Wow, if anyone made it this far I that is so cool, I know how boring that must have been, it feels alright to get some of this out.
Maybe I should add a few things:
In middle school when it was all about being cool, I got dropped from the group, literally in the you can’t sit at this lunch table way. I KNOW this was a defining moment for me, I don’t know how to reduce its importance in my mind now.
Yeah, I get really good at things, but I never am willing to admit that I’m genuinely deserved of anything. Like I was a chess nerd for a while when I was 15 and 16. If I won a tournament, I would never feel like, wow, I worked so hard, and it paid off, I am proud of myself. For some reason I would think like, well, I only won because I worked so hard. I am not actually better than these people.

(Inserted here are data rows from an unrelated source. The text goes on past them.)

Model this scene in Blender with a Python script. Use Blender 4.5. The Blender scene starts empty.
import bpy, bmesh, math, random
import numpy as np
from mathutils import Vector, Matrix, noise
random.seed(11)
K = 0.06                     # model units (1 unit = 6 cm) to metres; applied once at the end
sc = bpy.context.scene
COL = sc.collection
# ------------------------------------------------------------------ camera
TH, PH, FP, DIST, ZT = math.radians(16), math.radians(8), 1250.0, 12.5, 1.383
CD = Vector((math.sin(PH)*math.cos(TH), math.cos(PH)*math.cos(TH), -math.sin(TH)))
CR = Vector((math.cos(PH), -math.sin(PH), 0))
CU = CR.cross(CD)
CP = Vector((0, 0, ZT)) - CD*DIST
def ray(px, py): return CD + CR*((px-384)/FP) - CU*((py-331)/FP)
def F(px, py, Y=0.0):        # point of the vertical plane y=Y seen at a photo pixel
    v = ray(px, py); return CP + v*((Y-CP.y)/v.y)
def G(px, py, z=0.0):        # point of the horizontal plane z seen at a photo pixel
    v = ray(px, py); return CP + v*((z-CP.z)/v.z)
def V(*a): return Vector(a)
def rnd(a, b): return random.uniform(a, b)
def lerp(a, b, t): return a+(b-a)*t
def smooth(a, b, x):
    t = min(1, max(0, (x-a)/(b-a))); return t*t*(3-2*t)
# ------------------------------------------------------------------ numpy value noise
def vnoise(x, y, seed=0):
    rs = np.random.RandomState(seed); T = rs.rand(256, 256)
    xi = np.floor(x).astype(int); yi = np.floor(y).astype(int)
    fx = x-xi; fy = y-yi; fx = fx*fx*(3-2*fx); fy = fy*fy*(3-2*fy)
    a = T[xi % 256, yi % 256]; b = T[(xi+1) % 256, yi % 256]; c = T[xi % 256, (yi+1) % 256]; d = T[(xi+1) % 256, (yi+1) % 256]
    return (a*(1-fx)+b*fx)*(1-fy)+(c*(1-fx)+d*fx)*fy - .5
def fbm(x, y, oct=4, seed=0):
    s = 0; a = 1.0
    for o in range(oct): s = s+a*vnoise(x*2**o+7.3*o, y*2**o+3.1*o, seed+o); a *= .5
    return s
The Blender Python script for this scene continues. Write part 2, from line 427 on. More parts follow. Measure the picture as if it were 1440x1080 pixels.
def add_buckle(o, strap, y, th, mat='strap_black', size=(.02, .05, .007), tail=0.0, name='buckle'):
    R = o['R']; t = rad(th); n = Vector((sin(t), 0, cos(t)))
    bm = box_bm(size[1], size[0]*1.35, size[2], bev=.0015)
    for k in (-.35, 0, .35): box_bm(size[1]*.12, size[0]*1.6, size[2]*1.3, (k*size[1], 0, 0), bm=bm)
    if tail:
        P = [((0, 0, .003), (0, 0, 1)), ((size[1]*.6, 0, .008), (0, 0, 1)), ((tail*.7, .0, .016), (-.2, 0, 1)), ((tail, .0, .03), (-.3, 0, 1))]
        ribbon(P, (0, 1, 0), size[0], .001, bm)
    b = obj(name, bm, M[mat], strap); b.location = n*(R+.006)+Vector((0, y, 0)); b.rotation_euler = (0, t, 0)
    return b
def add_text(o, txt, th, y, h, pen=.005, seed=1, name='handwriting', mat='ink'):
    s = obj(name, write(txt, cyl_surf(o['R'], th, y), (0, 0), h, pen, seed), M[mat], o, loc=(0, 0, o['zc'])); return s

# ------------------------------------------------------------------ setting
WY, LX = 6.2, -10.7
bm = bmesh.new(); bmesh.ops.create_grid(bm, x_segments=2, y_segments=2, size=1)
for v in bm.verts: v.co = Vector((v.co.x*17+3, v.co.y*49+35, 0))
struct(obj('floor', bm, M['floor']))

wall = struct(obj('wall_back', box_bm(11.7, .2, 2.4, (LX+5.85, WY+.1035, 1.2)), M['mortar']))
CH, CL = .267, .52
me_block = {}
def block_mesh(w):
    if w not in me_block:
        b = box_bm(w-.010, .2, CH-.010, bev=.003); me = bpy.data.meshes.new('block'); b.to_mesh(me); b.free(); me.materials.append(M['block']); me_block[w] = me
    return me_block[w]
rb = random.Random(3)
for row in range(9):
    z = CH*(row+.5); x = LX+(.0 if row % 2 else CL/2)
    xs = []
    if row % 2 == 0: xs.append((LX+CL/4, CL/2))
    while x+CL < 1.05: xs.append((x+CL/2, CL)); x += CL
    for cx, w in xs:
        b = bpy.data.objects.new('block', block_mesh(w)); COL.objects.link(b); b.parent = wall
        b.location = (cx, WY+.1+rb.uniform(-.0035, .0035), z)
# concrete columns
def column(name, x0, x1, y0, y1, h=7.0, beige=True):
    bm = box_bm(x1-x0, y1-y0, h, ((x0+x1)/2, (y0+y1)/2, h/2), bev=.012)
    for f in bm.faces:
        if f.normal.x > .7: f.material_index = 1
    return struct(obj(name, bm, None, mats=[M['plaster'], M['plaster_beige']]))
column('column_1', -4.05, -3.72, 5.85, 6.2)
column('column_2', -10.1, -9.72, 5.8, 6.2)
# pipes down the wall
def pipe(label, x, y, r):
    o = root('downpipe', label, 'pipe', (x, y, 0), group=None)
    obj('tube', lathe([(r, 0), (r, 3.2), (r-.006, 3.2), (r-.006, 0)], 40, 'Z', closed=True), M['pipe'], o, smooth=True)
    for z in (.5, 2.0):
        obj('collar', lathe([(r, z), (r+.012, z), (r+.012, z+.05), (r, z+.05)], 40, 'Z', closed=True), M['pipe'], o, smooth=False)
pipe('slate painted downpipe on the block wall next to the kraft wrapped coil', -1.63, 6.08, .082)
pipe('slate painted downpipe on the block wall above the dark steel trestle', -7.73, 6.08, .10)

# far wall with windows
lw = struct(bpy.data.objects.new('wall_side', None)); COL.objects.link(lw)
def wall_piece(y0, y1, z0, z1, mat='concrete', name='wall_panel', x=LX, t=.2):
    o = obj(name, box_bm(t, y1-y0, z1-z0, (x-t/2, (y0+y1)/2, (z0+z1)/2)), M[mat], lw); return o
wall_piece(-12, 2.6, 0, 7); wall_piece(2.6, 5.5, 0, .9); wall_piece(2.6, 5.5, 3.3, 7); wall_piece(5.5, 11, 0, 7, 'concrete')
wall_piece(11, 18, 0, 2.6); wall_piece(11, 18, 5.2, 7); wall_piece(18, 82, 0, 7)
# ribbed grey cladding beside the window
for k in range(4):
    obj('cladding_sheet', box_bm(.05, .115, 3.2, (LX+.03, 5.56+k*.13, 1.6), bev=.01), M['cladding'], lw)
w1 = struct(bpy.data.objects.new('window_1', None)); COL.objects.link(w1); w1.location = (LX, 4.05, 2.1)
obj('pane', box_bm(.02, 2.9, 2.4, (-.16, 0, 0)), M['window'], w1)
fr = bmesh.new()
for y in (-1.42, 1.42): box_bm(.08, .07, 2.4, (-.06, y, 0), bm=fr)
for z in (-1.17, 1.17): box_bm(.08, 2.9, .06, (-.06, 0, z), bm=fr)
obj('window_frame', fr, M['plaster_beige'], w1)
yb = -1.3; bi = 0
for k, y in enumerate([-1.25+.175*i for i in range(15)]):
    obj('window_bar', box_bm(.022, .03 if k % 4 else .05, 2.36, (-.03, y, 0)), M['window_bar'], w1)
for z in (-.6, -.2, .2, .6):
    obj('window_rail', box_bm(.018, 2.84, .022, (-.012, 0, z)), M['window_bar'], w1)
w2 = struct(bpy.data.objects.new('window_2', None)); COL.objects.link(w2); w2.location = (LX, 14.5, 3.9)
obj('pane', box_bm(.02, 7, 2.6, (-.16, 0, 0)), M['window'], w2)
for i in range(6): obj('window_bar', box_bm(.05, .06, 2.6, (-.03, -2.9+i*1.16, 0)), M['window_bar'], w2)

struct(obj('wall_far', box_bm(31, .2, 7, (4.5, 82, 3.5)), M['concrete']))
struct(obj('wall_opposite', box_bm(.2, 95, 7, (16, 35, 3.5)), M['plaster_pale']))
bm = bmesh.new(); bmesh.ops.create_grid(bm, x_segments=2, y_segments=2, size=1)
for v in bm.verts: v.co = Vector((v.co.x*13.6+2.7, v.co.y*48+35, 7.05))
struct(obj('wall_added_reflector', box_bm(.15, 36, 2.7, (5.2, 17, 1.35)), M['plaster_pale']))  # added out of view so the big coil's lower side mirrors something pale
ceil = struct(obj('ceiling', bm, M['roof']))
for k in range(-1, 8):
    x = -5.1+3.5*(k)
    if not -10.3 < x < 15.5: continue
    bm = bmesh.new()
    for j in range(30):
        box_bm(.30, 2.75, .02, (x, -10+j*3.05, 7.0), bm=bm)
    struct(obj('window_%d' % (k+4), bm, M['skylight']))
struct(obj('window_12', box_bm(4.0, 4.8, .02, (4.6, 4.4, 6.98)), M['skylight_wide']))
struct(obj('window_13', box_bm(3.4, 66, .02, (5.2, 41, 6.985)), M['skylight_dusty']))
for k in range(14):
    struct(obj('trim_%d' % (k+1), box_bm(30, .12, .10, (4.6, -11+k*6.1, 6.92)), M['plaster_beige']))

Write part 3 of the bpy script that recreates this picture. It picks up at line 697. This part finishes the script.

It’s the same with DJing, I can’t tell if I am really good because I have some talent, or if I have just worked so hard and I am a fraud. Is there a difference?
It’s true I never really judge anyone though, so that’s good. Even hicks, when I am looking them in the eye, they are just as good as me. That’s the upside of some weird logic that I have.
I know that the things that I am most scared of is that I am not smart and I am not creative. This must have lead me to beleive that if I open my mouth everyone will know it. I would like to know if my friends actually think I’m smart, but I would never ask them. Of couse lots of people have said it, of course my friends too. It seems I can never beleive a compliment.
If anyone has read this far and wants to help me sort out my brain I would love you for it.